Frequently asked questions

Is it safe to fly through GPS jamming over the Baltic?

Yes — commercial aircraft are designed to fly safely without GPS, using inertial reference systems and ground-based navigation aids as backups. The operational risk is not loss of control but loss of capability: jamming can deny a GPS-based approach, force a diversion, or increase crew workload. The Finnair Tartu suspension in 2024 shows the cost is real even when safety margins hold.

What is the difference between GPS jamming and spoofing?

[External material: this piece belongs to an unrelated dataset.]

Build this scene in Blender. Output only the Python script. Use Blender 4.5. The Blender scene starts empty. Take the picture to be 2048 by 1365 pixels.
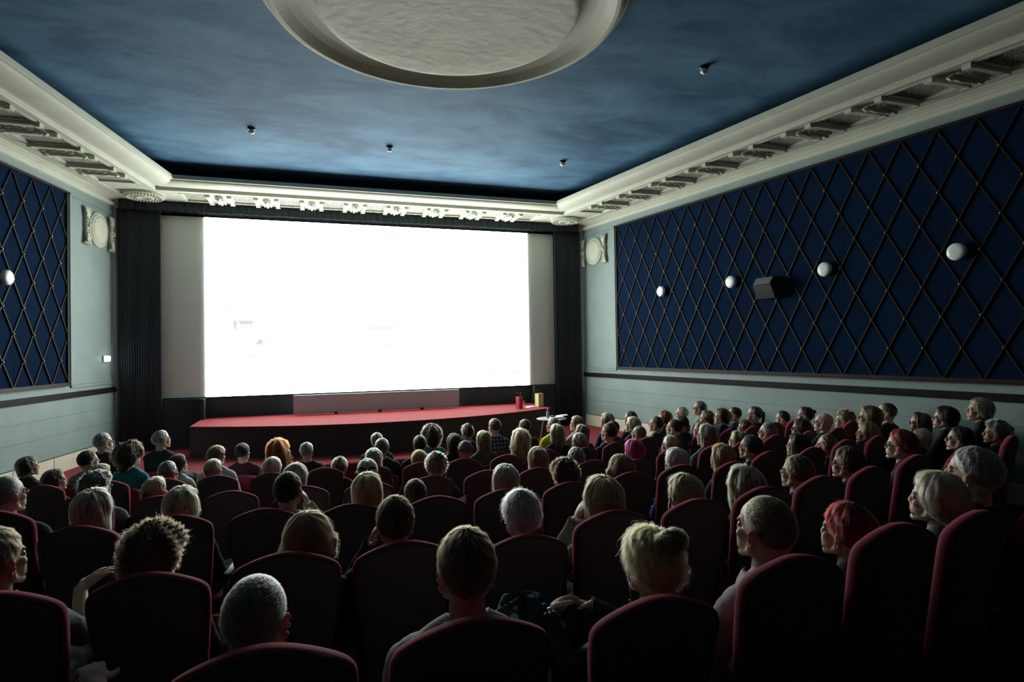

Jamming blocks the satellite signal so the receiver loses its position fix and knows it has lost it. Spoofing transmits false signals so the receiver computes a wrong position while believing it is correct. Per EASA SIB 2022-02, spoofing is the greater operational risk because it is harder to detect and can mislead multiple aircraft systems at once.

Who is causing the Baltic GPS interference?

Baltic governments, including Estonia and Lithuania, have attributed the interference to Russian electronic-warfare systems and described it as a "hybrid attack." Independent technical analysis points to a source near Kaliningrad. Attribution should still be handled carefully, as some high-profile incidents have been over-attributed before the data was confirmed.

How does GPS jamming affect flight planning?

It makes navigation integrity a standing pre-flight input. Operators need to know whether a destination offers a non-GNSS approach, which route segments are jamming-prone, and how that risk feeds the flight risk assessment. Treating interference as a routine planning factor — rather than a surprise — is the core operational shift.

Is GPS jamming getting worse?

Yes. IATA recorded a 220% rise in GPS signal-loss events between 2021 and 2024, and Lithuania's June 2025 reports were 22 times higher than a year earlier. Global spoofing rose roughly 500% during 2024 according to OPSGROUP. Every reliable dataset points in the same direction.